→ The task: Take the lines from the top down to and including the one with "return W0/2+FPX*(d@CR)/z, H0/2-FPX*(d@CU)/z, z" and repeat them exactly. Omit images.

→ Information provided:
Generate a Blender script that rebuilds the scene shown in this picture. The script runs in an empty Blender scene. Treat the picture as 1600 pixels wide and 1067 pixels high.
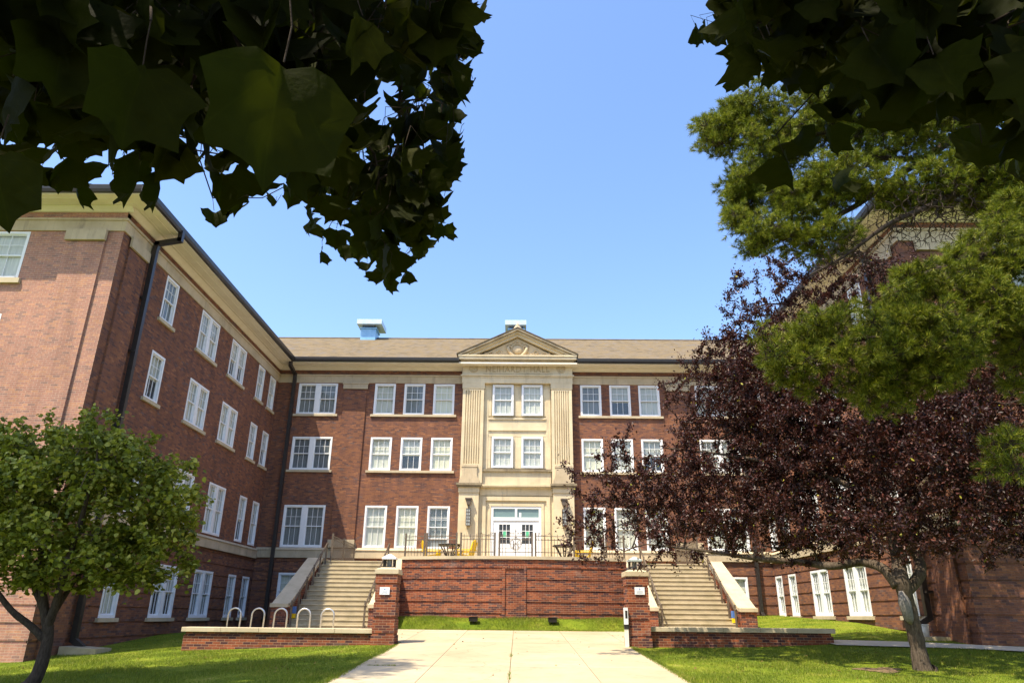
import bpy, bmesh, math, random
import numpy as np
from mathutils import Vector, Matrix
random.seed(7)
rng = np.random.default_rng(11)
S = bpy.context.scene
COL = S.collection
R = math.radians

# ------------------------------------------------------------------ camera, sky, sun, exposure
CX, YAW, PITCH, ROLL, FPX = 0.1711, 0.0114, 0.3693, 0.0105, 1107.94
W0, H0 = 1600, 1067
cy_, sy_ = math.cos(YAW), math.sin(YAW)
_r = np.array([cy_, sy_, 0.]); _f0 = np.array([-sy_, cy_, 0.]); _u0 = np.array([0, 0, 1.])
_f = _f0*math.cos(PITCH)+_u0*math.sin(PITCH); _u = -_f0*math.sin(PITCH)+_u0*math.cos(PITCH)
CR = _r*math.cos(ROLL)+_u*math.sin(ROLL); CU = -_r*math.sin(ROLL)+_u*math.cos(ROLL); CF = _f
CAMP = np.array([CX, 0, 0.])
cam = bpy.data.cameras.new('camera'); co = bpy.data.objects.new('camera', cam); COL.objects.link(co)
co.matrix_world = Matrix(((CR[0], CU[0], -CF[0], CX), (CR[1], CU[1], -CF[1], 0), (CR[2], CU[2], -CF[2], 0), (0, 0, 0, 1)))
cam.sensor_width = 36; cam.lens = FPX/W0*36; cam.clip_start = 0.05; cam.clip_end = 3000
S.camera = co

def ray(u, v):
    return CF*FPX+CR*(u-W0/2)-CU*(v-H0/2)
def at(u, v, Y):            # point seen at photo pixel (u,v) that stands at depth Y
    d = ray(u, v); return CAMP+d*(Y/d[1])
def atd(u, v, dist):
    d = ray(u, v); return CAMP+d/np.linalg.norm(d)*dist
def proj(p):
    d = np.asarray(p)-CAMP; z = d@CF
    return W0/2+FPX*(d@CR)/z, H0/2-FPX*(d@CU)/z, z

SUN = Vector((-1.0, -1.0, 2.7)).normalized()
EL = math.asin(SUN.z); AZ = math.atan2(SUN.x, SUN.y)
w = bpy.data.worlds.new('World'); S.world = w; w.use_nodes = True
nt = w.node_tree; bg = nt.nodes['Background']
sky = nt.nodes.new('ShaderNodeTexSky'); sky.sky_type = 'NISHITA'; sky.sun_disc = False
sky.sun_elevation = EL; sky.sun_rotation = AZ % (2*math.pi)
sky.altitude = 350; sky.air_density = 1.2; sky.dust_density = 2.0; sky.ozone_density = 2.2
hs = nt.nodes.new('ShaderNodeHueSaturation'); hs.inputs['Saturation'].default_value = 1.13; hs.inputs['Hue'].default_value = 0.506
nt.links.new(sky.outputs[0], hs.inputs['Color']); nt.links.new(hs.outputs[0], bg.inputs['Color'])
bg.inputs['Strength'].default_value = 0.15
sl = bpy.data.lights.new('sun', 'SUN'); so = bpy.data.objects.new('sun', sl); COL.objects.link(so)
sl.energy = 4.0; sl.angle = R(0.53); sl.color = (1.0, 0.89, 0.69)
so.rotation_euler = SUN.to_track_quat('Z', 'Y').to_euler(); so.location = (-20, -20, 40)
S.view_settings.view_transform = 'Standard'; S.view_settings.look = 'None'
S.view_settings.exposure = 1.22; S.view_settings.gamma = 1
S.cycles.max_bounces = 8; S.cycles.transparent_max_bounces = 12; S.cycles.diffuse_bounces = 3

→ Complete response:
Generate a Blender script that rebuilds the scene shown in this picture. The script runs in an empty Blender scene. Treat the picture as 1600 pixels wide and 1067 pixels high.
import bpy, bmesh, math, random
import numpy as np
from mathutils import Vector, Matrix
random.seed(7)
rng = np.random.default_rng(11)
S = bpy.context.scene
COL = S.collection
R = math.radians

# ------------------------------------------------------------------ camera, sky, sun, exposure
CX, YAW, PITCH, ROLL, FPX = 0.1711, 0.0114, 0.3693, 0.0105, 1107.94
W0, H0 = 1600, 1067
cy_, sy_ = math.cos(YAW), math.sin(YAW)
_r = np.array([cy_, sy_, 0.]); _f0 = np.array([-sy_, cy_, 0.]); _u0 = np.array([0, 0, 1.])
_f = _f0*math.cos(PITCH)+_u0*math.sin(PITCH); _u = -_f0*math.sin(PITCH)+_u0*math.cos(PITCH)
CR = _r*math.cos(ROLL)+_u*math.sin(ROLL); CU = -_r*math.sin(ROLL)+_u*math.cos(ROLL); CF = _f
CAMP = np.array([CX, 0, 0.])
cam = bpy.data.cameras.new('camera'); co = bpy.data.objects.new('camera', cam); COL.objects.link(co)
co.matrix_world = Matrix(((CR[0], CU[0], -CF[0], CX), (CR[1], CU[1], -CF[1], 0), (CR[2], CU[2], -CF[2], 0), (0, 0, 0, 1)))
cam.sensor_width = 36; cam.lens = FPX/W0*36; cam.clip_start = 0.05; cam.clip_end = 3000
S.camera = co

def ray(u, v):
    return CF*FPX+CR*(u-W0/2)-CU*(v-H0/2)
def at(u, v, Y):            # point seen at photo pixel (u,v) that stands at depth Y
    d = ray(u, v); return CAMP+d*(Y/d[1])
def atd(u, v, dist):
    d = ray(u, v); return CAMP+d/np.linalg.norm(d)*dist
def proj(p):
    d = np.asarray(p)-CAMP; z = d@CF
    return W0/2+FPX*(d@CR)/z, H0/2-FPX*(d@CU)/z, z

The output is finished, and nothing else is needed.